I didn’t have a female co-conspirator during writing. That would have been helpful! The embarrassing truth is Megan and Alec are just me talking to myself.


How does the film reflect your own point of view and experiences?
It reflects my point of view that men and women should talk more. About everything. From the start. Because if you wait it gets too hard to talk honestly later on.


Walk me through the writing process. How long did it take you from concept to final draft?
It took about a month to write half the script. Then I got stuck at the end of the second half (when she finally leaves the apartment) and I put it in a drawer for a while. I talked about the idea in a general meeting later and their reaction encouraged me to dust it off and finish it.


So you have a completed screenplay. Now what? How did you go from final draft to the Black List to production?
My manager Tom Drumm of Think Tank Management was amazing and sent it out to everybody. I have no idea how things end up on the Black List but I was obviously thrilled when that happened. It was all thanks to Tom.


Tell us about casting. How did Annaleigh Tipton and Miles Teller fit into or change your view of the characters you’d written?
I don’t picture characters when I write but both of their audition tapes jumped out at me. It’s wild how you watch hundreds and then suddenly one or two will stand out so much. They both did a great job.


You’re credited as a producer on the film, not just the writer. How hands-on were you throughout the process with director Max Nichols?
I was on set the whole time but it was more just to watch. It was my first time on a film set so I was happy to be there. I learned a lot.


The film takes place during a blizzard but filming was hindered by Hurricane Sandy. How did the storm impact production?
Hurricane Sandy came and trapped Miles and Analeigh in their hotel for two days, which is a bizarre coincidence. We lost a day of shooting but that was it. I wish we could have had cameras rolling and just made it a hurricane instead of a blizzard. The production value would have skyrocketed.

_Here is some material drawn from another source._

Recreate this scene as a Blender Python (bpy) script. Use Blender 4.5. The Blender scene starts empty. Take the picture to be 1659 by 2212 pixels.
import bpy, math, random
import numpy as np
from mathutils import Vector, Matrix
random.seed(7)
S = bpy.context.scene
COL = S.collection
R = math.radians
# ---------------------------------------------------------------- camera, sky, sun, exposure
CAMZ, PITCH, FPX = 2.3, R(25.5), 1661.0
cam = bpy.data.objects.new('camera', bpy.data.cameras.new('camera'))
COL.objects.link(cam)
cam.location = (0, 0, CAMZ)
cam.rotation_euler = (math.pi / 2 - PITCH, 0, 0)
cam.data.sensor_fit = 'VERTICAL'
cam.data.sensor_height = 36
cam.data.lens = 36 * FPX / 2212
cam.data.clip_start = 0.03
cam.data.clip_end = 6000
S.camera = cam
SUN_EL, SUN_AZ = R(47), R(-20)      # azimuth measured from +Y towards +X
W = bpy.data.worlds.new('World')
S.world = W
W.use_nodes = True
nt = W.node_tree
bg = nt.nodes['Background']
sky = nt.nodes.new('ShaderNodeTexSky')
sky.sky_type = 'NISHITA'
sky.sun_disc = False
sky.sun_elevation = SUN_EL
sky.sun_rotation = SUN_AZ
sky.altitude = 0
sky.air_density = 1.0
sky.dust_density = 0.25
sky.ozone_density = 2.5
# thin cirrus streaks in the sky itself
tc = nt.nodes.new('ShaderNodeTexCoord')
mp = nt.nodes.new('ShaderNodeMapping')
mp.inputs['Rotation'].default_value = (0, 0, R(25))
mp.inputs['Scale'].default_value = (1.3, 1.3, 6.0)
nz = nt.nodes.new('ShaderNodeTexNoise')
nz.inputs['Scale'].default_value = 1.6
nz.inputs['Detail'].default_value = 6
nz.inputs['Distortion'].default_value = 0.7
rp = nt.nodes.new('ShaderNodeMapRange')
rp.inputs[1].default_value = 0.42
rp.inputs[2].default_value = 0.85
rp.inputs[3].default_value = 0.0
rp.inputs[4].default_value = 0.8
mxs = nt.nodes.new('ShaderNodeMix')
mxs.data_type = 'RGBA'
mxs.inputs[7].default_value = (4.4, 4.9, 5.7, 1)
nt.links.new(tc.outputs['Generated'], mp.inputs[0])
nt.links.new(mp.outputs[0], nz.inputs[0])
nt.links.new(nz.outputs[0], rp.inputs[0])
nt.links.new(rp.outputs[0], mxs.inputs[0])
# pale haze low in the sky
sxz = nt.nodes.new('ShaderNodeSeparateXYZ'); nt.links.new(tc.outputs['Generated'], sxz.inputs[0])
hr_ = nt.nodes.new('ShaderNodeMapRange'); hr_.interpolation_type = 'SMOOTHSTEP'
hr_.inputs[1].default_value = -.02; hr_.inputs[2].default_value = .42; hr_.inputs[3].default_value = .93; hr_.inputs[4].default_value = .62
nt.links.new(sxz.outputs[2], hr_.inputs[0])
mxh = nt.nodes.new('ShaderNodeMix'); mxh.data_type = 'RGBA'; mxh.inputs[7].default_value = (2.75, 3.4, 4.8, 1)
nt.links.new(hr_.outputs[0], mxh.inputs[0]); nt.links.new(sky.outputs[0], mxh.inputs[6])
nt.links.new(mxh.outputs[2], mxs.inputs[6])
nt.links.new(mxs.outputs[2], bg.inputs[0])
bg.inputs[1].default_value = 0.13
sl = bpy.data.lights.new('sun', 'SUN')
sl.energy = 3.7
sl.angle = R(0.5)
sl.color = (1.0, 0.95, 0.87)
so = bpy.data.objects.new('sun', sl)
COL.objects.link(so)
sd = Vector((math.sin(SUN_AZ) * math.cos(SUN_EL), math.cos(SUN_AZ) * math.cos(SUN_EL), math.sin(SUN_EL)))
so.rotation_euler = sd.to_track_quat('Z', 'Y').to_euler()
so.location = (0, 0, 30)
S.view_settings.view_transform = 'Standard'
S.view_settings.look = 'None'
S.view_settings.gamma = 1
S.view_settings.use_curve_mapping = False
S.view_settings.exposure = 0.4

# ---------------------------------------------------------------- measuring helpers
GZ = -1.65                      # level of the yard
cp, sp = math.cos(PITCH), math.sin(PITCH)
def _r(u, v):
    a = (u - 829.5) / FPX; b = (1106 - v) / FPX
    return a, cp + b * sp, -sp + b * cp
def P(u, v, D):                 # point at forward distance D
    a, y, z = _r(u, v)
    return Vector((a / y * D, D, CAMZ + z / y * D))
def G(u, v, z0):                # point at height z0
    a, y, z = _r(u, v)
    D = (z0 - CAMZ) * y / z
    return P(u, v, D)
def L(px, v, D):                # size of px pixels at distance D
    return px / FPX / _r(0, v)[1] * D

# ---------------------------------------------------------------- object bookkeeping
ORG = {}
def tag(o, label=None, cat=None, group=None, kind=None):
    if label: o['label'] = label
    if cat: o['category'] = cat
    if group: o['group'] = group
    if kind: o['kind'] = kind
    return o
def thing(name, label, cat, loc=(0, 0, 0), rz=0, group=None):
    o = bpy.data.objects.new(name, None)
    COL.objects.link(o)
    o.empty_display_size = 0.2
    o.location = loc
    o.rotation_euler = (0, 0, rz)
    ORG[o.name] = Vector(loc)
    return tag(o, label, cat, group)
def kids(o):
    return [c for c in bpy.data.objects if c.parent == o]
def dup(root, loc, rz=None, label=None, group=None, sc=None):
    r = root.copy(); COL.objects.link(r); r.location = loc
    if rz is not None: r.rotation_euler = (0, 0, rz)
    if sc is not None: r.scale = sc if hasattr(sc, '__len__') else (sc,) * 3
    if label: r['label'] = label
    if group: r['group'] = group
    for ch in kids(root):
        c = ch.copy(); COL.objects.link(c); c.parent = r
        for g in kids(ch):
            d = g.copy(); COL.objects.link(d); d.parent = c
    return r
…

Natural disasters aside, what was the toughest obstacle in getting the film made?
I’m not really sure about the toughest obstacles to getting it made. As the screenwriter, once you pick producers you’re pretty protected from a lot of the headaches and set backs they have to endure. I don’t envy their job! Making low budget indies is just as much work for them (if not more) than making big budget movies. And there’s a lot less potential upside. So I’m grateful that Beau Flynn and Adam Yoelin and Ruben Fleisher and Max Nichols took the time and effort to make it happen.


In what ways does the final film diverge from what you imagined while writing?
Maybe the finished film is more of a dramedy than I had imagined. I saw it more as a straight comedy. But that’s the director’s sensibility coming through. He’s a softie!


How do you feel about Two Night Stand’s reception so far? Do you feel like audiences are getting what you wanted them to take away from the film?
It’s strange when a movie’s release is mostly VOD because you’re not seeing it with an audience. That’s okay though. People are watching it on their computers in bed so that would be uncomfortable for everyone if I was there. But I hope people enjoy it!


What’s your favourite moment in the film?
My favorite scene in the film is when they’re giving each other notes on the night before. I think Miles and Analeigh are really funny in that scene. And I hope it encourages people to have their own talk after they see that scene.


What are you working on now?
I’m working on a movie I wrote called You’ll Be the Death of Me for Mandeville and Summit. It’s a romantic comedy/slasher movie… which nobody is asking for. It’s really fun though. I hope it gets made. Besides that I’m writing other specs. My biggest advice for working screenwriters is to continue to write specs rather than trying to sell pitches all the time. You will be happier. Guaranteed.


Is there anything you’d like to add?
Thanks for talking to me! It was fun to take a walk down memory lane!